Heap corruption in C

Question

int main ()
{
    int * b;
    b = (int*) malloc (1);
    *b=110000;
    free (b);
    return 0;
}

Why does heap corruption happen at free (b);?

IMO, heap corruption already happens at *b=110000;.

Answer 1

malloc()'s argument is the number of bytes to allocate. You need to use:

b = (int*) malloc(sizeof(int));

You've allocated too small a block, and then written more bytes to it than you've allocated, which overwrites bookkeeping information next to the block, corrupting the heap.

Answer 2

It is at *b=110000; Because you are allocating the memory for one byte, and then assigning an int into it which is more than one byte. Either you can have b= (int *)malloc(sizeof(int)) or instead of int *b you can have char *b and then cast the malloced pointer to char *. The code will even may work if you assign a value which is less than 128 (because of signed char) to *b.

EDIT :- I think sometimes even this will work without any hassle. Because the compiler may choose to allocate more than one byte of memory for fast access of data.

Answer 3

The heap corruption indeed happens already at the *b=11000 assignment, but it is not detected until the free(b) call because that is the first point where the integrity of the heap gets checked again.

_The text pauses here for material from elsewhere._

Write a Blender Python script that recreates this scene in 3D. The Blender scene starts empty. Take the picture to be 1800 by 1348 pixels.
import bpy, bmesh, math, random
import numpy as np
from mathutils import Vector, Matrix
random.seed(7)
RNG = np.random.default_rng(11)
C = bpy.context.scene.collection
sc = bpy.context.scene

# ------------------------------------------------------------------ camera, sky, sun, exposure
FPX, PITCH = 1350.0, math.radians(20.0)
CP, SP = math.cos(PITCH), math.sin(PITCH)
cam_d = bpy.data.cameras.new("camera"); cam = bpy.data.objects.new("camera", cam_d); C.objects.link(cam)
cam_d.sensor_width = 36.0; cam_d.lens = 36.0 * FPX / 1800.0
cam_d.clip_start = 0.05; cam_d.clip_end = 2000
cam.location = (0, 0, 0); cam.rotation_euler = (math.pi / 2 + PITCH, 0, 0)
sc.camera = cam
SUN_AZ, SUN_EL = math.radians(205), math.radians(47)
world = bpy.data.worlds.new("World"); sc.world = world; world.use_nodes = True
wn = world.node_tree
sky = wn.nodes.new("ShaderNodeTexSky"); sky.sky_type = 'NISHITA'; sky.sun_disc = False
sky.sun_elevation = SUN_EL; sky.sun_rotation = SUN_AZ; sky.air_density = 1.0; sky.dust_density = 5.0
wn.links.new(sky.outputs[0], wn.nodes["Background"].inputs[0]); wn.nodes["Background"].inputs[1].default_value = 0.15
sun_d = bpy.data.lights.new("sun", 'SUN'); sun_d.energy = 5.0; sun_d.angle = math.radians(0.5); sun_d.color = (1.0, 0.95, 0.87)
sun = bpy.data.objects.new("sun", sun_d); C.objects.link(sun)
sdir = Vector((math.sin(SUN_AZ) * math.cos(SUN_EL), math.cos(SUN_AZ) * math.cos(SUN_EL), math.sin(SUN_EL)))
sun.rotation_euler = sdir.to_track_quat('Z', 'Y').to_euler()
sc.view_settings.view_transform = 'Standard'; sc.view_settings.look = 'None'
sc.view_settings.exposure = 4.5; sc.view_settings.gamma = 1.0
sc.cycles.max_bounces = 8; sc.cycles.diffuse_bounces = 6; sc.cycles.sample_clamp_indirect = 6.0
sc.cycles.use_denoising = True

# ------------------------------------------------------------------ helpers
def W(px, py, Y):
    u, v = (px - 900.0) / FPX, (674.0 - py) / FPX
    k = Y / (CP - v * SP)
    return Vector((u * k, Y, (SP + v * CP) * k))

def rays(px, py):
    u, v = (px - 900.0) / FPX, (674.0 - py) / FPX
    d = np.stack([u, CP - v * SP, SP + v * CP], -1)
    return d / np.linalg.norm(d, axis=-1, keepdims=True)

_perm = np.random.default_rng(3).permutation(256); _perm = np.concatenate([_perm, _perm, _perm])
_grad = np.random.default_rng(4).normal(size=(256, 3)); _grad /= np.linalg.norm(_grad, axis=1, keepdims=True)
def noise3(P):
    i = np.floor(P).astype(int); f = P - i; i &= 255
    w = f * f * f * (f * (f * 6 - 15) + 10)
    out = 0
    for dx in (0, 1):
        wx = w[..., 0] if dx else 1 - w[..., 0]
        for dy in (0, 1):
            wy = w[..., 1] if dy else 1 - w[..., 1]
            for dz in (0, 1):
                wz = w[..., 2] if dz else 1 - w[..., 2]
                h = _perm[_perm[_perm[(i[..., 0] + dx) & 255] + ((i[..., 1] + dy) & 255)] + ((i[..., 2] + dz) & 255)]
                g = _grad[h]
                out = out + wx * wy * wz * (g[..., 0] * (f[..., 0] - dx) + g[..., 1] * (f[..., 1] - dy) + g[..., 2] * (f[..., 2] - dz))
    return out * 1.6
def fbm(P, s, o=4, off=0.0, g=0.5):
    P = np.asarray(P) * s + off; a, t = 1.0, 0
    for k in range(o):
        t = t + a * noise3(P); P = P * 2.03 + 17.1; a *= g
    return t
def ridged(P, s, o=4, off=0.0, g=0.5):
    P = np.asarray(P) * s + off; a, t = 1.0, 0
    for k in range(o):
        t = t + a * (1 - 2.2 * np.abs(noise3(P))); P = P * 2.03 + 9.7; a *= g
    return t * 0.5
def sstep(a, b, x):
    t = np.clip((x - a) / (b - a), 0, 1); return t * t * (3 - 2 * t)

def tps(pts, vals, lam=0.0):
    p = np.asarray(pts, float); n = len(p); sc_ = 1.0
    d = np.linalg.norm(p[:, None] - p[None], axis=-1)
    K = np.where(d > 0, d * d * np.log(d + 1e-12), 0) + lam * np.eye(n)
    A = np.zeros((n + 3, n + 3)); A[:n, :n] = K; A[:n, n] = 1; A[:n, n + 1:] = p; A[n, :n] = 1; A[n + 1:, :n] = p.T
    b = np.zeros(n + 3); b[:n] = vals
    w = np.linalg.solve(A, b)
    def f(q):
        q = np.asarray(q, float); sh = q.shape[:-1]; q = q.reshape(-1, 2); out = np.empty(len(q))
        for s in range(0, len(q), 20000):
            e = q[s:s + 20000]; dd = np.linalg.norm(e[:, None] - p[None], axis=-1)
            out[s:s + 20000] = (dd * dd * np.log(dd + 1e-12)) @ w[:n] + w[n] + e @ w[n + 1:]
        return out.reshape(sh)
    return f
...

Checking the heap integrity at every assignment (or even every assignment involving a dereferenced pointer) would slow most programs down too much and it would tie the compiler too tightly to the library implementation. For that reason, the integrity checks are only performed when the heap gets manipulated, which is in the malloc and free functions (and friends).

Answer 4

The code writes more data to the memory block than the space available to it hence corrupting the start of next valid memory block.

Using char * rather than int * and writing a value -128 to 127 to *b should fix it.